RBA assistant governor Malcolm Edey and head of financial stability Luci Ellis appeared before the senate yesterday, where they said measures to curb investor lending are expected to be announced before the end of the year.
In his opening statement, Mr Edey reiterated the central bank’s concern over investor home loans, which he said now account for half of all new settlements.
Mr Edey stressed that macroprudential tools will be set by APRA, and that the RBA is in ongoing discussions with the prudential regulator about the best measures to restrain the “problematic” investor lending segment.
“Something will be done, I am confident of that,” Mr Edey said.
“LVRs are not a realistic option.
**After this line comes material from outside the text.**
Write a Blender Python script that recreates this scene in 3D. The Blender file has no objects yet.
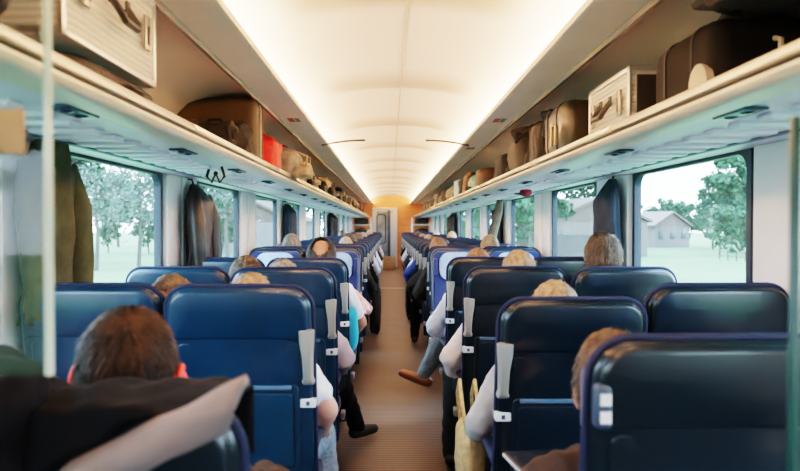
import bpy, bmesh, math, random
from mathutils import Vector, Matrix, noise
PI = math.pi
random.seed(7)
SC = bpy.context.scene
COL = bpy.data.collections.new('carriage')

# ------------------------------------------------------------------ materials
MATS = {}
def mat(name, col, rough=0.5, metal=0.0, var=0.0, vscale=8.0, bump=0.0, bscale=60.0, col2=None, sheen=0.0,
        coat=0.0, stretch=(1, 1, 1), spec=0.5, emit=None, estr=0.0, sss=0.0):
    if name in MATS: return MATS[name]
    m = bpy.data.materials.new(name); m.use_nodes = True
    nt = m.node_tree; b = nt.nodes['Principled BSDF']
    b.inputs['Roughness'].default_value = rough
    b.inputs['Metallic'].default_value = metal
    b.inputs['Specular IOR Level'].default_value = spec
    b.inputs['Sheen Weight'].default_value = sheen
    b.inputs['Coat Weight'].default_value = coat
    if sss:
        b.inputs['Subsurface Weight'].default_value = sss
        b.inputs['Subsurface Radius'].default_value = (0.02, 0.008, 0.004)
    c = (*col, 1)
    tc = nt.nodes.new('ShaderNodeTexCoord'); mp = nt.nodes.new('ShaderNodeMapping')
    mp.inputs['Scale'].default_value = stretch
    nt.links.new(tc.outputs['Object'], mp.inputs['Vector'])
    if var > 0 or col2:
        n = nt.nodes.new('ShaderNodeTexNoise'); n.inputs['Scale'].default_value = vscale
        n.inputs['Detail'].default_value = 5
        nt.links.new(mp.outputs[0], n.inputs['Vector'])
        r = nt.nodes.new('ShaderNodeValToRGB')
        if col2 is None:
            col2 = tuple(min(1, x*(1+var)+0.01*var) for x in col); c0 = tuple(x*(1-var) for x in col)
        else: c0 = col
        r.color_ramp.elements[0].position = 0.35; r.color_ramp.elements[1].position = 0.65
        r.color_ramp.elements[0].color = (*c0, 1); r.color_ramp.elements[1].color = (*col2, 1)
        nt.links.new(n.outputs['Fac'], r.inputs['Fac']); nt.links.new(r.outputs[0], b.inputs['Base Color'])
    else:
        b.inputs['Base Color'].default_value = c
    if bump > 0:
        n2 = nt.nodes.new('ShaderNodeTexNoise'); n2.inputs['Scale'].default_value = bscale
        nt.links.new(mp.outputs[0], n2.inputs['Vector'])
        bp = nt.nodes.new('ShaderNodeBump'); bp.inputs['Strength'].default_value = bump
        bp.inputs['Distance'].default_value = 0.01
        nt.links.new(n2.outputs['Fac'], bp.inputs['Height']); nt.links.new(bp.outputs[0], b.inputs['Normal'])
    if emit:
        b.inputs['Emission Color'].default_value = (*emit, 1); b.inputs['Emission Strength'].default_value = estr
    MATS[name] = m
    return m

def band_mat(name, c1, c2, scale, axis='Y', rough=0.5, bump=0.3):
    """fine ribs across one axis (object space)"""
    if name in MATS: return MATS[name]
    m = bpy.data.materials.new(name); m.use_nodes = True
    nt = m.node_tree; b = nt.nodes['Principled BSDF']; b.inputs['Roughness'].default_value = rough
    tc = nt.nodes.new('ShaderNodeTexCoord')
    w = nt.nodes.new('ShaderNodeTexWave'); w.bands_direction = axis; w.inputs['Scale'].default_value = scale
    w.inputs['Distortion'].default_value = 0.3
    nt.links.new(tc.outputs['Object'], w.inputs['Vector'])
    n = nt.nodes.new('ShaderNodeTexNoise'); n.inputs['Scale'].default_value = 2.5; n.inputs['Detail'].default_value = 6
    nt.links.new(tc.outputs['Object'], n.inputs['Vector'])
    mx = nt.nodes.new('ShaderNodeMix'); mx.data_type = 'RGBA'
    mx.inputs[6].default_value = (*c1, 1); mx.inputs[7].default_value = (*c2, 1)
    nt.links.new(w.outputs['Fac'], mx.inputs[0])
    mx2 = nt.nodes.new('ShaderNodeMix'); mx2.data_type = 'RGBA'; mx2.blend_type = 'MULTIPLY'; mx2.inputs[0].default_value = 0.5
    nt.links.new(mx.outputs[2], mx2.inputs[6])
    r = nt.nodes.new('ShaderNodeValToRGB'); r.color_ramp.elements[0].position = .3; r.color_ramp.elements[1].position = .7
    r.color_ramp.elements[0].color = (.6, .6, .6, 1); r.color_ramp.elements[1].color = (1.1, 1.1, 1.1, 1)
    nt.links.new(n.outputs['Fac'], r.inputs[0]); nt.links.new(r.outputs[0], mx2.inputs[7])
    nt.links.new(mx2.outputs[2], b.inputs['Base Color'])
    bp = nt.nodes.new('ShaderNodeBump'); bp.inputs['Strength'].default_value = bump; bp.inputs['Distance'].default_value = .004
    nt.links.new(w.outputs['Fac'], bp.inputs['Height']); nt.links.new(bp.outputs[0], b.inputs['Normal'])
    MATS[name] = m
    return m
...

I am not ruling anything out at the moment, but that is unlikely to be a measure we will focus on because it is targeted at the wrong segment of the market.”
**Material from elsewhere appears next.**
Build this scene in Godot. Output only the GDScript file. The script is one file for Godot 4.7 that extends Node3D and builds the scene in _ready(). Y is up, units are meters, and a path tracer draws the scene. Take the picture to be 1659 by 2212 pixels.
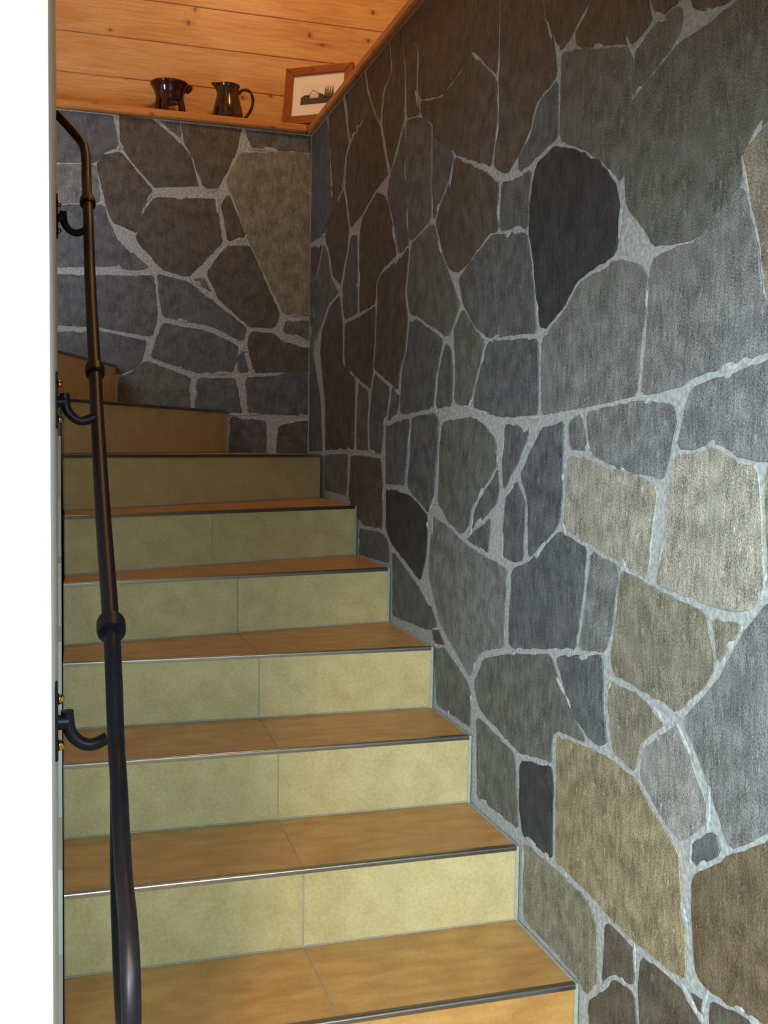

Rather, the RBA has alluded to the use of increased serviceability buffers as a way of targeting investors.
“The tools we are talking about will need to be carefully targeted,” Mr Edey said.
“When we’ve talked about the nature of the problem what we have said is we think there is an imbalance in the form of excessive activity by investors in the market that is out of proportion to their normal share in the housing market,” he said.
“One thing I can definitely say is that the tools that are implemented will be targeted at the imbalance.
“They will be targeted at a high risk and problematic area of housing market activity and the prime candidate for that is investor housing activity.”
Labor senator Sam Dastyari questioned why the Reserve Bank had changed its view on macroprudential tools, remarking that what had initially been labelled an “international fad” by RBA governor Glenn Stevens is now becoming a real possibility.
Ms Ellis said the bank has consistently spoken out about the risks associated with speculative housing investment.
“We were warning about it a year ago,” she said, before expounding on the type of measures likely to be introduced.
“The kind of measures that APRA has in mind are incentive based and in its existing framework, rather than setting these ceilings,” she said.
“Serviceability is likely to be more binding to an investor than LVR.
“Typically, investors have a reasonable amount of equity in their property and are not the high LVR borrowers.”
Ms Ellis said investors are more likely to “push the serviceability” of home loans to maximise tax benefits.
However the measure will also hit owner-occupiers, she added.